### The exercise
Restate the opening lines of the material below word for word, stopping after the line that contains "q.build('strap', M['caulk'], cd)".

-- Begin Collected data --

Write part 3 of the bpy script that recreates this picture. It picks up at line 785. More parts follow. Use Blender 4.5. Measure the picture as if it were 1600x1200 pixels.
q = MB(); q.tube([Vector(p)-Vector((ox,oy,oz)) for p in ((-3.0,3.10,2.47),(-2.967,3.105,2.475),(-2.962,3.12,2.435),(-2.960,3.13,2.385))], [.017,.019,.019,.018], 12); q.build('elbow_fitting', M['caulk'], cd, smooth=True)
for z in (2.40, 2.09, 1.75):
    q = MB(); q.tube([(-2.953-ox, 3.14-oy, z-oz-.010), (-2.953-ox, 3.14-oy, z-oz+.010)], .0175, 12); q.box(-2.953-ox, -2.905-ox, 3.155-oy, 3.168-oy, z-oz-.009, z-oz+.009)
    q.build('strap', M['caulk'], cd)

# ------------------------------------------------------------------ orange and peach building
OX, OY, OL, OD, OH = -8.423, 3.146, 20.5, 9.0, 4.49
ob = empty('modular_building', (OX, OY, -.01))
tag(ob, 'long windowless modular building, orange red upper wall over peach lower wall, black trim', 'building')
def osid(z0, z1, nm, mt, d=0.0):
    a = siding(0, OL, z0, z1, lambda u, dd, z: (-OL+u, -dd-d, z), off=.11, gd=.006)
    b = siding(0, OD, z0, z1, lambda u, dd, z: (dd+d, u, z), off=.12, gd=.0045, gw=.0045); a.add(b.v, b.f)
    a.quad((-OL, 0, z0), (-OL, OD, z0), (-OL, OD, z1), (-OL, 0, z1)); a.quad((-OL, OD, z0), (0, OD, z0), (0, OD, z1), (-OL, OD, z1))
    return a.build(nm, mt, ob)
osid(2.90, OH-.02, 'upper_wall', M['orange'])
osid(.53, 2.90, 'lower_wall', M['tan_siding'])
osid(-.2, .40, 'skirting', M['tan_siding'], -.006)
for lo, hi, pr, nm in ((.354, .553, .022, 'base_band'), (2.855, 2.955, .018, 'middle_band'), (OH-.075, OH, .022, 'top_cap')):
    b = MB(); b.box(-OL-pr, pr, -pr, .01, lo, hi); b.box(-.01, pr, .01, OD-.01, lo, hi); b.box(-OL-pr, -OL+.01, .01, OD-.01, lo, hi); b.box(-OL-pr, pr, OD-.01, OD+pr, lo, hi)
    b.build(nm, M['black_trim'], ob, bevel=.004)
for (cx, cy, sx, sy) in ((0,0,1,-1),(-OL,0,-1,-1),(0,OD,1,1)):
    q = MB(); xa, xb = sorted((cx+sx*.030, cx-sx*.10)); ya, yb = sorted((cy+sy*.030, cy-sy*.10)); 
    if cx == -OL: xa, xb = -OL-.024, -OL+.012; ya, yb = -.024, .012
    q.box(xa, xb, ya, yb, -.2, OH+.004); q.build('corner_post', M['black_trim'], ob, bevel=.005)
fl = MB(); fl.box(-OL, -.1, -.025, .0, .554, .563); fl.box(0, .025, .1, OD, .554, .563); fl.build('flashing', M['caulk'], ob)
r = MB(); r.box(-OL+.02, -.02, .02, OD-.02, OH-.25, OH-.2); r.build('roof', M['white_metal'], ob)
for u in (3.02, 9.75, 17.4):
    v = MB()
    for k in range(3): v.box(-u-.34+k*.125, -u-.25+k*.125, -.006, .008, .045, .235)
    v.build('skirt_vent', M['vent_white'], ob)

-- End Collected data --

### Exercise result
Write part 3 of the bpy script that recreates this picture. It picks up at line 785. More parts follow. Use Blender 4.5. Measure the picture as if it were 1600x1200 pixels.
q = MB(); q.tube([Vector(p)-Vector((ox,oy,oz)) for p in ((-3.0,3.10,2.47),(-2.967,3.105,2.475),(-2.962,3.12,2.435),(-2.960,3.13,2.385))], [.017,.019,.019,.018], 12); q.build('elbow_fitting', M['caulk'], cd, smooth=True)
for z in (2.40, 2.09, 1.75):
    q = MB(); q.tube([(-2.953-ox, 3.14-oy, z-oz-.010), (-2.953-ox, 3.14-oy, z-oz+.010)], .0175, 12); q.box(-2.953-ox, -2.905-ox, 3.155-oy, 3.168-oy, z-oz-.009, z-oz+.009)
    q.build('strap', M['caulk'], cd)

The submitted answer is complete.